As for Apple, most investors track its sales of iPhones, which generated 54% of its revenue in the first nine months of fiscal 2022 (which ended in June). They also closely follow its services revenue, which accounted for 19% of its top line during that period and reached over 860 million paid subscriptions at the end of the third quarter. The bulls believe the growth of that services ecosystem will lock users into Apple's walled garden and gradually reduce its dependence on the iPhone.

Which company has been growing faster?

Microsoft's business is more diversified than Apple's. Its Surface and Xbox businesses are cyclical, but those two hardware divisions are much smaller than its core software and cloud-based service segments.

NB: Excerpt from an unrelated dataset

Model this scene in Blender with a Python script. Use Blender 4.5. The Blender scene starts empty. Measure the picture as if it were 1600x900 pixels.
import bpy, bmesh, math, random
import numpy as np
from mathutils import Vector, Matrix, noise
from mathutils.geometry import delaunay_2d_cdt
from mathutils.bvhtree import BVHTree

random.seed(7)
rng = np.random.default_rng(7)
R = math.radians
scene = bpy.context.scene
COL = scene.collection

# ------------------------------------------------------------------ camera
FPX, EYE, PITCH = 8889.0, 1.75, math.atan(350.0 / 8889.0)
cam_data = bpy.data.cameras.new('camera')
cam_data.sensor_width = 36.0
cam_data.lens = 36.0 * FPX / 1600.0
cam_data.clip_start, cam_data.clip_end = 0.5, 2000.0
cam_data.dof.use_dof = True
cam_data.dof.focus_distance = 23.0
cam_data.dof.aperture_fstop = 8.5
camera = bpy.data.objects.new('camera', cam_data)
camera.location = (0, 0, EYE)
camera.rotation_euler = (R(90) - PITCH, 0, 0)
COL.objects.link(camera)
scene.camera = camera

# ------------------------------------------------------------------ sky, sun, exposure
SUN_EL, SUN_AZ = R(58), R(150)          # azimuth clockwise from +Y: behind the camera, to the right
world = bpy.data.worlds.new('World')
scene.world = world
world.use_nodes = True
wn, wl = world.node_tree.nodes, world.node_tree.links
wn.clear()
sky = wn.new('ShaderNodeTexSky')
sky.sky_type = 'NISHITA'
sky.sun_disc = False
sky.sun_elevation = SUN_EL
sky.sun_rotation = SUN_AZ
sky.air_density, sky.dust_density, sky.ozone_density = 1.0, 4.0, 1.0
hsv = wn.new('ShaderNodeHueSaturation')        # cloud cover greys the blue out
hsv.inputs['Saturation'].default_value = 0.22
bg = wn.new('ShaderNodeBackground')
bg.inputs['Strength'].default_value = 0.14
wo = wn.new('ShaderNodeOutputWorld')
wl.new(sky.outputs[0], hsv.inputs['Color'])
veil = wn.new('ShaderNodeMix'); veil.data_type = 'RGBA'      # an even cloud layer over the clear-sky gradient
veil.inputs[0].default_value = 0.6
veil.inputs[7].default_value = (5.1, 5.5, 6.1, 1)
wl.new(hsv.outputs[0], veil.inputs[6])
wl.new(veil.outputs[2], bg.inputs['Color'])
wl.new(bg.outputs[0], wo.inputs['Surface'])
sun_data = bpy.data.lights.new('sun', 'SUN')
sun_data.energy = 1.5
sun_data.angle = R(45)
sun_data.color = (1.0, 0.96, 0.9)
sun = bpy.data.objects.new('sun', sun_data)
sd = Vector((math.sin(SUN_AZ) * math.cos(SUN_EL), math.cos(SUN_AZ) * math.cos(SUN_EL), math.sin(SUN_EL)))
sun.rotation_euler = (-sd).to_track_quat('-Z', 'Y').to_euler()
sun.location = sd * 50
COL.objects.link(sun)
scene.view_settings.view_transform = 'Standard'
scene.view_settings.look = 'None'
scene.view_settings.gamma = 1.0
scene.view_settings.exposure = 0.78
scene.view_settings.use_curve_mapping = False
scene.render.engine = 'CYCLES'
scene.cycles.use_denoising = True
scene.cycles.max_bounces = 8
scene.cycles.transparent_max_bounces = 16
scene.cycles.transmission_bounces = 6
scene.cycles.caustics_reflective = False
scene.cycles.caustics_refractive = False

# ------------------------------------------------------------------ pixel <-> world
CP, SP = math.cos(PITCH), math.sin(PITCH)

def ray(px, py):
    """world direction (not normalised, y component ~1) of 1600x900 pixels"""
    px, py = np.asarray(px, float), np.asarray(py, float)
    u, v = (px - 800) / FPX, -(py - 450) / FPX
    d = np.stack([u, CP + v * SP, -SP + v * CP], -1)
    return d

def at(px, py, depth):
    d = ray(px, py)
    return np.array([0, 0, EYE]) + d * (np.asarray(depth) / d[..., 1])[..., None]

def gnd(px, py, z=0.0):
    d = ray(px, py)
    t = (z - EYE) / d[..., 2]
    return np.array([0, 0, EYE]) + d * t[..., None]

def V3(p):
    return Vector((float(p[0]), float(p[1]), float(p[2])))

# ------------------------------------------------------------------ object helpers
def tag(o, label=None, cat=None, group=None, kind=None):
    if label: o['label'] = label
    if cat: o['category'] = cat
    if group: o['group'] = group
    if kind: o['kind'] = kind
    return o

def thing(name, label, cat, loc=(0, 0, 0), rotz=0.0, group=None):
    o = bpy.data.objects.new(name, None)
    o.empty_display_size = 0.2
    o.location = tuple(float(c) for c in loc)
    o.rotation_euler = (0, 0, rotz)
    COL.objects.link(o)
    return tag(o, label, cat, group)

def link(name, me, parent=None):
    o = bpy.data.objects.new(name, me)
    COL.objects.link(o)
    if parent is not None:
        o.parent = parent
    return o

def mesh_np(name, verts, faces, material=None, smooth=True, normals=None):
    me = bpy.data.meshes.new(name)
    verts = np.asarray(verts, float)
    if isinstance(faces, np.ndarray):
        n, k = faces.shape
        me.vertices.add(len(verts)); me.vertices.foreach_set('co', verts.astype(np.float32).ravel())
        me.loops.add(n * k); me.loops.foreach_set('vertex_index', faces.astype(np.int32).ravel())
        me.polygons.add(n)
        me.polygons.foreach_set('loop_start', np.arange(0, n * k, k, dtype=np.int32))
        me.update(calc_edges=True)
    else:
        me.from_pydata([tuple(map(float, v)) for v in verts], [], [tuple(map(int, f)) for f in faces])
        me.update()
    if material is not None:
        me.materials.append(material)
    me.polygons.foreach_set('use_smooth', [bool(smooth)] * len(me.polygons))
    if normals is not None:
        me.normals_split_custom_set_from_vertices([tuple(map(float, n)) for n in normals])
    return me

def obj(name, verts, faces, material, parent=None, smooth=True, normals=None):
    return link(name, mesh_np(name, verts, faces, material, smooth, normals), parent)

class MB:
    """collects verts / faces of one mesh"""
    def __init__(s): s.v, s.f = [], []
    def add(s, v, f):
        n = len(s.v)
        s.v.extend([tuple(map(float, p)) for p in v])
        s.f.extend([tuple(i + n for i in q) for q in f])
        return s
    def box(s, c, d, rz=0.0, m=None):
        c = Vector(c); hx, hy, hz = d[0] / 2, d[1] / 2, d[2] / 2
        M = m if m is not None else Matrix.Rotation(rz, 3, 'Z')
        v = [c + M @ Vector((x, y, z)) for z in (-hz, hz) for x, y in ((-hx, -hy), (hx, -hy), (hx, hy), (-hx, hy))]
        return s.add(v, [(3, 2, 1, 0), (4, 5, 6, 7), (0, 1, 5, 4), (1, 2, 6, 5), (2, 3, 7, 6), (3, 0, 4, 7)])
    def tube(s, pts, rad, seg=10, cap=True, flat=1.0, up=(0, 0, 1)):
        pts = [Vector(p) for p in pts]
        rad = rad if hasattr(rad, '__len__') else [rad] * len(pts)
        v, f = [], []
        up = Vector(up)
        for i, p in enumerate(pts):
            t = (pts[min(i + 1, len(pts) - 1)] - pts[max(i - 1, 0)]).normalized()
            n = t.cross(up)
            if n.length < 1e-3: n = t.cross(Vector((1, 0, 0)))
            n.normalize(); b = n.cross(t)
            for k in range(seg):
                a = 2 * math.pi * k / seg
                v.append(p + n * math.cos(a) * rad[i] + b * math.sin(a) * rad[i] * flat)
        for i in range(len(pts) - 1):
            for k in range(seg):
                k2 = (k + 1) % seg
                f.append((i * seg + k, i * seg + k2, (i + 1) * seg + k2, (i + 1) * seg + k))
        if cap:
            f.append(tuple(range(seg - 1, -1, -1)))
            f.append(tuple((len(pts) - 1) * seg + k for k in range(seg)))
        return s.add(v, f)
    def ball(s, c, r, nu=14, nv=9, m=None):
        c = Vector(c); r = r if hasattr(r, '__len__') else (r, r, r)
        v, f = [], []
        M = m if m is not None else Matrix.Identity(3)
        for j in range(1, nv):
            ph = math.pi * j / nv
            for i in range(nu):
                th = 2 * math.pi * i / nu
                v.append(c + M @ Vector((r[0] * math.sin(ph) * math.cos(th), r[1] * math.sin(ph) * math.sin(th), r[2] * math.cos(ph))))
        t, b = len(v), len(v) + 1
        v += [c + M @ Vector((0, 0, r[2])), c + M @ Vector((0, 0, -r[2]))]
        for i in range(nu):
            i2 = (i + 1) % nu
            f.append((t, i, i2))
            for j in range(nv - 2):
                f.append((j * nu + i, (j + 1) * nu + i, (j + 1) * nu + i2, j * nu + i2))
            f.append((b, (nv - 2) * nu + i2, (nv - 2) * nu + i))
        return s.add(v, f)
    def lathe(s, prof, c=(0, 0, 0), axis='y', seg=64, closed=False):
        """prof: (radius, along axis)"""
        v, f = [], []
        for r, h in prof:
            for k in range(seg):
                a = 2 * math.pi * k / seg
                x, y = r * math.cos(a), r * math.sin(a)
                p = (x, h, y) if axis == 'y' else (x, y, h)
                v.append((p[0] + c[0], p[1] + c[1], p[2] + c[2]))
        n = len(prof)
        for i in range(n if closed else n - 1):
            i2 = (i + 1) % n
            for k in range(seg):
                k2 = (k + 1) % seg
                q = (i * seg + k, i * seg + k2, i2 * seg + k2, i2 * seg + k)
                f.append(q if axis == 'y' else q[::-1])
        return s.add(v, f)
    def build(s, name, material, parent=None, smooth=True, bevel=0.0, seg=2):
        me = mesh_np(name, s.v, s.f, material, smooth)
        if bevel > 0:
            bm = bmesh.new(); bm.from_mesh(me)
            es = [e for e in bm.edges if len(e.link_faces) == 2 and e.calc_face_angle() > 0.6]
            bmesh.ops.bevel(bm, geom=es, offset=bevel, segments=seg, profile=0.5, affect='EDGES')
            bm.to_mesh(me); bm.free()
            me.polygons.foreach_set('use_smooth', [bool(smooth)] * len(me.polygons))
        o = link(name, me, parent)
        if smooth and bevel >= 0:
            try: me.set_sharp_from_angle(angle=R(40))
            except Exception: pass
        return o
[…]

Meanwhile, Apple's growth still relies heavily on rigid hardware upgrade cycles, which have gradually lengthened with each generation of faster devices. It's also more heavily exposed to chip shortages, supply chain disruptions, tariffs, and rising labor costs than Microsoft.

That's why analysts expect Microsoft's revenue to grow at a compound annual growth rate (CAGR) of 13% from fiscal 2022 to 2025, while they only expect Apple's revenue to increase at a CAGR of 5% from fiscal 2021 to 2024. They also expect Microsoft's earnings per share (EPS) to grow at a CAGR of 13% during that period. On the other hand, they expect Apple's EPS to rise at a CAGR of 7%.

We should take those estimates with a grain of salt, since they probably don't factor in Microsoft's plans to aggressively expand its gaming business with more acquisitions or Apple's long-rumored AR and VR devices. However, they clearly suggest that Microsoft's cloud business will continue to flourish as Apple's hardware sales cool off again.

Microsoft could easily catch up to Apple again

Based on those expectations, Microsoft's stock should trade at a premium to Apple's stock. However, Microsoft trades at 25 times forward earnings, while Apple has a slightly pricier forward price-to-earnings ratio of 26x.

We could argue that both stocks' valuations have been inflated by the flight toward safer blue-chip tech stocks during the ongoing bear market, but investors also seem to be pricing a lot of Apple's rumored products -- including AR gadgets and driverless cars -- into its stock price. Therefore, Apple's stock arguably deserves to trade at a lower multiple than Microsoft. If those valuations reset over the next few years, Microsoft could easily become more valuable than Apple by 2025.